Snap Inc finds itself engulfed in a maelstrom of market woes as its shares plummeted by a staggering 35% in Wednesday morning trading. The freefall comes hot on the heels of the company’s disappointing fiscal fourth-quarter (Q4) earnings report, which not only missed revenue estimates but also offered a bleak outlook for Snap, sending shockwaves through Wall Street.
At the time of this publication, Snap Inc stock (SNAP) has witnessed a decline.
Snap Inc
Current Price: $11.32
Change : -6.13
Change (%): (-35.13%)
Volume: 99.3M
Source: Tomorrow Events Market Data
The darling of the social media landscape is grappling with a sluggish rebound from the adversities of the 2022 advertising market, finding itself lagging behind its counterparts, notably Meta. While Meta seems to have weathered the storm with relative ease, Snap is enduring one of its darkest days on the market since its much-heralded debut back in 2017. The severity of the plunge is reminiscent of its previous market tumbles, including a harrowing 43% drop in May 2022 and a subsequent 39% plunge just two months later.
According to Q4 report, Snap reported revenue figures of $1.36 billion for the quarter, slightly below the $1.38 billion mark anticipated by analysts. The company managed to salvage some semblance of positivity with adjusted earnings per share of 8 cents, outstripping the 6 cents forecasted by analysts.
However, this marks Snap’s sixth consecutive quarter of either sluggish single-digit growth or outright sales declines, a disheartening trend that has investors on edge. Despite management’s assurances of a forthcoming uptick in growth for the first quarter, the pace falls short of the bullish expectations set by analysts.

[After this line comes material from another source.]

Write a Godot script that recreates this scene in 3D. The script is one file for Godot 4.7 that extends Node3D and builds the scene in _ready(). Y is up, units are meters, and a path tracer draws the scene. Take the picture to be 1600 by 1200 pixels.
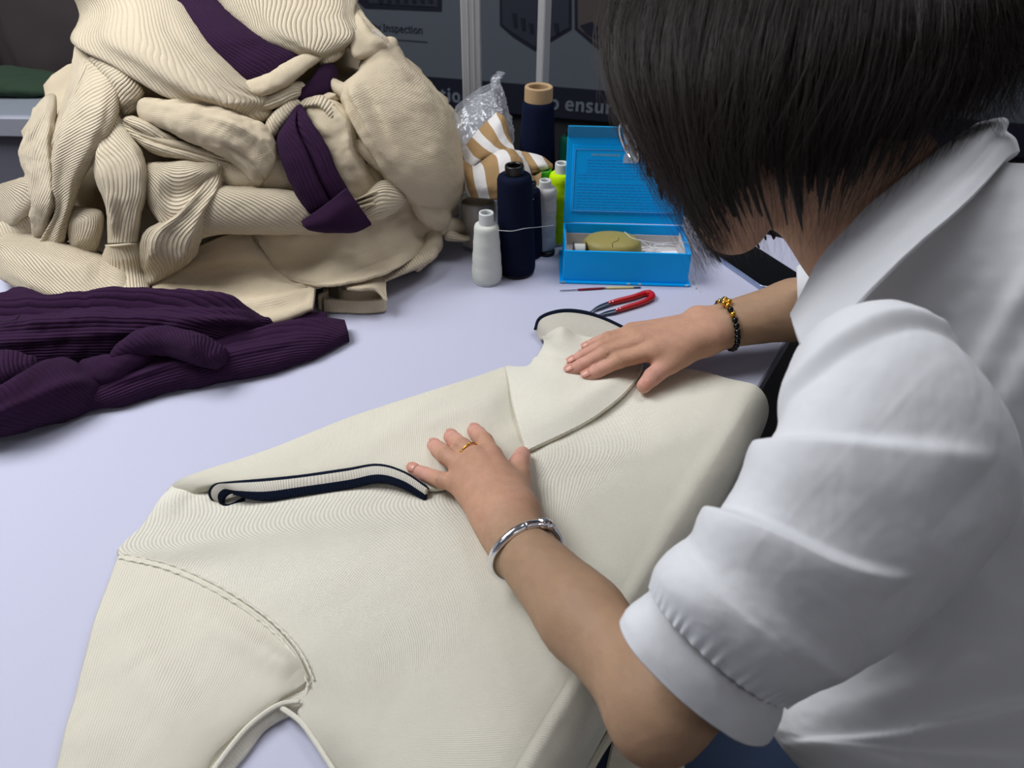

In the wake of this tumult, analysts at Morgan Stanley have maintained their underweight rating for Snap, slashing their price target to a mere $11. They cite the company’s lethargic ad turnaround and feeble engagement metrics as areas of concern, particularly in light of the robust ad improvements witnessed at Meta and Amazon, which could further impede Snap’s ad revenue.
Snap, in a letter addressed to investors, acknowledged the headwinds posed by geopolitical tensions, attributing approximately 2 percentage points of the fourth-quarter’s year-over-year growth decline to the conflict in the Middle East.
While pessimism looms large, not all analysts are singing the dirge of despair. Barclays analysts, undeterred by the grim earnings report, maintain an optimistic outlook, retaining an overweight rating and a $15 price target on Snap shares. They argue that while the fourth quarter may have been a mixed bag, the projected acceleration in the first quarter instills confidence in a potential turnaround, likening Snap’s current predicament to Meta’s trajectory five quarters ago.
Conversely, JPMorgan analysts remain cautious, reiterating their underweight rating on Snap shares while modestly upping their price target to $11. They emphasize the necessity for stronger growth in engagement and the ad platform, especially in light of the erratic recovery depicted in Snap’s latest earnings and outlook.
As Snap navigates through this tempest of uncertainty, the company finds itself at a crossroads, tasked with proving its mettle amidst the relentless scrutiny of investors and analysts alike. The road ahead is fraught with challenges, and only time will tell if Snap can weather the storm and emerge stronger on the other side.